Tuesday, 21 January 2020

READER-WRITER TIME DILATION

I was reading something earlier, that I wrote last summer. It wasn’t a thing that went anywhere, just thoughts really - though I did have an audience in mind so it was formatted to that effect.

I was recapping the story of the last ten years or so - in what turned out to be whistle stop fashion. Some of the points I made flew by with the narrative. Some made me raise an eyebrow, and some made chuckle. Not many though - and all the beats I’d obviously written in as humorous... suddenly came across as flat and mistimed.

(You know where I’m going with this, don’t you?)

It’s that old thing; when I was young I’d flick back through my daily diaries at night. Thick biro bobbled along the lines, on and through February, January, 1993, 92, 91: scrawls and scrawls of me filling each page with how I felt about friends, about school, about church, about punctuation, all in the same cringey blue ink. “How could I have been so young, so immature, so twelve?” my thirteen year old brain would wonder, gently clutching the blue pen (I thought) like Da Vinci over the newest blank page of unwritten genius.

I got the same dull feeling today, reading last year’s notes. I would rewrite the whole thing if I were to start again! Edit, edit, edit, edit! And yet at the time I remember... I was absolutely happy with it.

Time is clearly flowing differently when you write.
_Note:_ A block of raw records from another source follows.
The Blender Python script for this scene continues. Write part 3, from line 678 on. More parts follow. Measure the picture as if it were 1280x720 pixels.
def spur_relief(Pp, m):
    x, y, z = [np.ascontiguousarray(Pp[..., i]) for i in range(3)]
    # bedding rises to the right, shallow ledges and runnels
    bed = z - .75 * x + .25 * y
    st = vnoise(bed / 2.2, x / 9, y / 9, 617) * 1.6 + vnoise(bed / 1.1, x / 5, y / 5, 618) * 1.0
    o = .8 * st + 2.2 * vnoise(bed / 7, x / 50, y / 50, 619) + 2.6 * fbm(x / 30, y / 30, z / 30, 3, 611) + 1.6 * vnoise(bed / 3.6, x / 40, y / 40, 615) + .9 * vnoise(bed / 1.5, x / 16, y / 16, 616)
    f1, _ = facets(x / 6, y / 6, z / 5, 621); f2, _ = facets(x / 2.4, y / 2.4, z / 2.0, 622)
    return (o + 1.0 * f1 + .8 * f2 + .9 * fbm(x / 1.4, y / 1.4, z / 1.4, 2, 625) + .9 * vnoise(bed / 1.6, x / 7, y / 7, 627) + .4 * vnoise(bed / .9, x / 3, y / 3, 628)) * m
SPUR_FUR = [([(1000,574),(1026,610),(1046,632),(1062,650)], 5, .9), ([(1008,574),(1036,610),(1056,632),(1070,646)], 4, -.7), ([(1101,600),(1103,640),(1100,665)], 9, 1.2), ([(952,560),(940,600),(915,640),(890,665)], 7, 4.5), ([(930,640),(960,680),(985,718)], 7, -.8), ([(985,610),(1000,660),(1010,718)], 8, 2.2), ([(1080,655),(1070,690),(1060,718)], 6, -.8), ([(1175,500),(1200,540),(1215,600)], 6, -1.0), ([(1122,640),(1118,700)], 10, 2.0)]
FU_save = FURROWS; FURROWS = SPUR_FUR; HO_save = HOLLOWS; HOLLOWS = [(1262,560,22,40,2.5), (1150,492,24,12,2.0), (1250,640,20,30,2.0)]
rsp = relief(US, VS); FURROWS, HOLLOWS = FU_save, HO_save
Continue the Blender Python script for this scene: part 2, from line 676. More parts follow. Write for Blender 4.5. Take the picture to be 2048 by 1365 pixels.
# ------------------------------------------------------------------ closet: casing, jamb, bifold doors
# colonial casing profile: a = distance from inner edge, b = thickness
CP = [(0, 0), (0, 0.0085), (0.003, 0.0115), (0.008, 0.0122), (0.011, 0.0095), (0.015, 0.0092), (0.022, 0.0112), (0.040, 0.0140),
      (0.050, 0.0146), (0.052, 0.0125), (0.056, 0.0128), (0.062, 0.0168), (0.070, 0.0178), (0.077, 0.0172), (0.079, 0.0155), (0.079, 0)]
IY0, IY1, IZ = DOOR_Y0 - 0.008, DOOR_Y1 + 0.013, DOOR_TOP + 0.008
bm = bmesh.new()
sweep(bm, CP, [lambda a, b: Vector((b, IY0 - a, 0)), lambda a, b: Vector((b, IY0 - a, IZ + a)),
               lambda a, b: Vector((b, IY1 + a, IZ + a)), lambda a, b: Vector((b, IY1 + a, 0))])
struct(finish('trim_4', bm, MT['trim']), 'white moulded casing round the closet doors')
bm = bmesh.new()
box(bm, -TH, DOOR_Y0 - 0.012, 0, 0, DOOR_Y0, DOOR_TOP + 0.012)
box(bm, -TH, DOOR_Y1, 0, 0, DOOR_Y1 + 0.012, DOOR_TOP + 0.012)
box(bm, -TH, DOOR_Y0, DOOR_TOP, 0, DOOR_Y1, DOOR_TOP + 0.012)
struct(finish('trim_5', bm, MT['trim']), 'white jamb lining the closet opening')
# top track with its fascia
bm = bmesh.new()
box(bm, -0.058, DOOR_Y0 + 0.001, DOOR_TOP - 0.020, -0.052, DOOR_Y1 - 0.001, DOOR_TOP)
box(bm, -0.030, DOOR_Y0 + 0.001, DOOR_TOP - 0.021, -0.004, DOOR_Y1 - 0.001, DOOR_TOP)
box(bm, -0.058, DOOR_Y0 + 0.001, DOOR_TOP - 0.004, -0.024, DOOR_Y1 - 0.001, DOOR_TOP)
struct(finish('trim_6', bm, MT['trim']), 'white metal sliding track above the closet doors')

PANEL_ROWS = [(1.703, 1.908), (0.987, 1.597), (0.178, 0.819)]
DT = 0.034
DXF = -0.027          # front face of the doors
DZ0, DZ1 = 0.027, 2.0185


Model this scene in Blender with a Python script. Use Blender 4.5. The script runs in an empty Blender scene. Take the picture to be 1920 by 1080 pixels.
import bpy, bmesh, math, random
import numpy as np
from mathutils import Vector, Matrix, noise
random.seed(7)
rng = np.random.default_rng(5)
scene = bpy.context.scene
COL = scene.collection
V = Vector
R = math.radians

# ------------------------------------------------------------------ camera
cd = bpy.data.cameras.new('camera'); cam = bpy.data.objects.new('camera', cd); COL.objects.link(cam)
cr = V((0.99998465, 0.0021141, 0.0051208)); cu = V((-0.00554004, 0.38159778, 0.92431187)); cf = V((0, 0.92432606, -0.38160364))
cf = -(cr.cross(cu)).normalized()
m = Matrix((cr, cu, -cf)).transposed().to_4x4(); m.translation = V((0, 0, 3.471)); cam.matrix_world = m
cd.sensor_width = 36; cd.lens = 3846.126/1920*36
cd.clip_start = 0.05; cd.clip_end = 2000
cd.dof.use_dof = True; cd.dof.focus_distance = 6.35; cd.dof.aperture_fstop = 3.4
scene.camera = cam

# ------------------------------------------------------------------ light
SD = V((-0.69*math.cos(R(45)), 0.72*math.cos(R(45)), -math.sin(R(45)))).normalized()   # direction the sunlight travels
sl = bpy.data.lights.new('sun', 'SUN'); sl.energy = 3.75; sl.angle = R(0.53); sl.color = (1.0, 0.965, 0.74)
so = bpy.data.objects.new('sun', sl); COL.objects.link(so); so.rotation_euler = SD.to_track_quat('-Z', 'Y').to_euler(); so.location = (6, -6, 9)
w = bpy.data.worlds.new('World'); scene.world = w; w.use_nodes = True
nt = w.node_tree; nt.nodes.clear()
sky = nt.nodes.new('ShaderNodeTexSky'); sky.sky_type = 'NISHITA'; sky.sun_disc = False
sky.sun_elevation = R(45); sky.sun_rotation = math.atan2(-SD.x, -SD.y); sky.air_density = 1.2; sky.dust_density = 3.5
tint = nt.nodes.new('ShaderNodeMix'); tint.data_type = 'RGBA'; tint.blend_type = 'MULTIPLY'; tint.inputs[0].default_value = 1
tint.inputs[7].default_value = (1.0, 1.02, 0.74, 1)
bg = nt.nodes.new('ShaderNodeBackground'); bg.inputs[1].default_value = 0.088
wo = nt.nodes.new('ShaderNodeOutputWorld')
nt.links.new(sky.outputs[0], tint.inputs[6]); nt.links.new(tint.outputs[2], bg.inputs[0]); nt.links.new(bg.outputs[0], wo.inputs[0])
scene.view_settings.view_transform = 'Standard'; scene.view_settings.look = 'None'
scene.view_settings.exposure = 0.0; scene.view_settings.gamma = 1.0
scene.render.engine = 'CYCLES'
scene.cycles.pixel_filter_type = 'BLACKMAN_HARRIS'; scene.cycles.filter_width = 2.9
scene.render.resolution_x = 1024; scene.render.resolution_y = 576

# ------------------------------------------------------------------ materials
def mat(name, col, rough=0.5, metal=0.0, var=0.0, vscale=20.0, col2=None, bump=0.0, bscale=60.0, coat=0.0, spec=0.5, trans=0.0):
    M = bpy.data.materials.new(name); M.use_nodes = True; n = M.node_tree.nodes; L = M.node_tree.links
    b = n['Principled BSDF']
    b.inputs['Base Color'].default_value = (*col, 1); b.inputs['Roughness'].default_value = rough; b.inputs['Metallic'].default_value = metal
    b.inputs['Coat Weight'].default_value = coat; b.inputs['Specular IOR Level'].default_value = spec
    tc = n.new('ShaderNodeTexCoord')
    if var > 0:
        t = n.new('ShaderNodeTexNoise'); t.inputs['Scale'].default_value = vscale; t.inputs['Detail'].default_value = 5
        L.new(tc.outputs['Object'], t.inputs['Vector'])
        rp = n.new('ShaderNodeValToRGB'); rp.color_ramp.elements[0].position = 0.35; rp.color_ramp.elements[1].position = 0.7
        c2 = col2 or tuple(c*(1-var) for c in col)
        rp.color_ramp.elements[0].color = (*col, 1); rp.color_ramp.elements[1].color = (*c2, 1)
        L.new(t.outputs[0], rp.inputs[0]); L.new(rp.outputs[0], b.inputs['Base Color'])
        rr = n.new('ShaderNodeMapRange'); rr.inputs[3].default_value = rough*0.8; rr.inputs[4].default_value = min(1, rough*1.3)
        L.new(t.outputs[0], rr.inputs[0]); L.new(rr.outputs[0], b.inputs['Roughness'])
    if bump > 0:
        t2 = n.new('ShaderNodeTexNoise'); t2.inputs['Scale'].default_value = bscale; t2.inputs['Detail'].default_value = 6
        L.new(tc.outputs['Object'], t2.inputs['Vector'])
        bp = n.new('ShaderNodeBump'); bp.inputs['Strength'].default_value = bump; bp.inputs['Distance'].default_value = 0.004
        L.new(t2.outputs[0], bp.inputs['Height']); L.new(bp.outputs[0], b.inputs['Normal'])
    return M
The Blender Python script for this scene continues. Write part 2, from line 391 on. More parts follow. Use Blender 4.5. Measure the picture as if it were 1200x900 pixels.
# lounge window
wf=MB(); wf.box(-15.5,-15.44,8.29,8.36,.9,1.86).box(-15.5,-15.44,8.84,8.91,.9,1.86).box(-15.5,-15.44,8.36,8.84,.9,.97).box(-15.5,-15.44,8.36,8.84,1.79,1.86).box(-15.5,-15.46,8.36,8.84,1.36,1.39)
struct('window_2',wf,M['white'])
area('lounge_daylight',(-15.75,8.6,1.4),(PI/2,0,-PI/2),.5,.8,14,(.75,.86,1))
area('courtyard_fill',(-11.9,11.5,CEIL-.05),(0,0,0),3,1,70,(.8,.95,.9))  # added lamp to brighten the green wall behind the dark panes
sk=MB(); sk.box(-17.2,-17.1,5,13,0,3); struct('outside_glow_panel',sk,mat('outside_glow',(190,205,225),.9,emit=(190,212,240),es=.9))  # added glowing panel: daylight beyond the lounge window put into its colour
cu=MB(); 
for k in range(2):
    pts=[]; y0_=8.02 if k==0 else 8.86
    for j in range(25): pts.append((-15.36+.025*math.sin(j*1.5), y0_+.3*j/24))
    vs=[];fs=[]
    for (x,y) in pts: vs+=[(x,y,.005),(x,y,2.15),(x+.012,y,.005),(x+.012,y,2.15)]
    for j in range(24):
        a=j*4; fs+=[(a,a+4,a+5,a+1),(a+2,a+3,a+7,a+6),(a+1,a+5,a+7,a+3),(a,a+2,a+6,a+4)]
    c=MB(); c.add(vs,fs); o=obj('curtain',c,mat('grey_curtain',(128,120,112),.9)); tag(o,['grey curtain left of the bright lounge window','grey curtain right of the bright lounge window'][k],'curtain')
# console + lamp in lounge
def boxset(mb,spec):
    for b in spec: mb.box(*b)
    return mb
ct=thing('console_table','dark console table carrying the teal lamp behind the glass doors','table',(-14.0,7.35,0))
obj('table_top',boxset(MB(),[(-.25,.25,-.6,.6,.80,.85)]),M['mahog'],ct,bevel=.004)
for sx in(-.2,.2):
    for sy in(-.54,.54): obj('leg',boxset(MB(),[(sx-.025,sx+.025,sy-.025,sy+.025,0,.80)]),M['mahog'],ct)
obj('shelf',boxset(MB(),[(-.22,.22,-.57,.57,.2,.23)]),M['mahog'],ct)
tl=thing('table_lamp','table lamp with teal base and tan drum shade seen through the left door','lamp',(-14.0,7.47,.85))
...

It’s much slower; thoughts happen in between the words, little moments of subtext that you have chance to pursue as they dart along the dilated train of thought. You can twist grammar, bend the syntax, make long sentences that might tumble out of your mouth, and the voice in your head judges it well.

But your experience then is not the reader’s now. That’s a good lesson - it isn’t like recording a song or a melody on the piano; you have no real control over the playback speed. In text, the person at the other end is completely in charge of the sound desk, and by then there’s nothing you can do about it.

That’s why ten years flashed by today. All the nuanced story, the character development, the aches and pains I wanted to convey, not to mention my lame jokes and moments of wonder, all zipped on by like the 8:25 to Manchester. I was not engaged, and then I’d read the lot.

You see the irony don’t you? There’s every chance I’m making the same mistake right now. I guess you, and perhaps a future version of me who forgot this moment and wondered what this post had been about, might just be reading this a lot faster than I’m writing or thinking about it.

But I think I’ve reasoned that that’s okay. Just like me propped up in bed with my blue biro and my 1993 desk diary, this is simply practice. Finding a voice that feels right. Choosing words that swoop and glide, and a way of thinking that makes as much sense in 2023 as it might have done 30 years (or even 3) prior.

And maybe by 2023 I’ll have actually got there.

Until then I’m afraid, the cringeworthy scrawl and unfunny asides continue. And I do need the practice.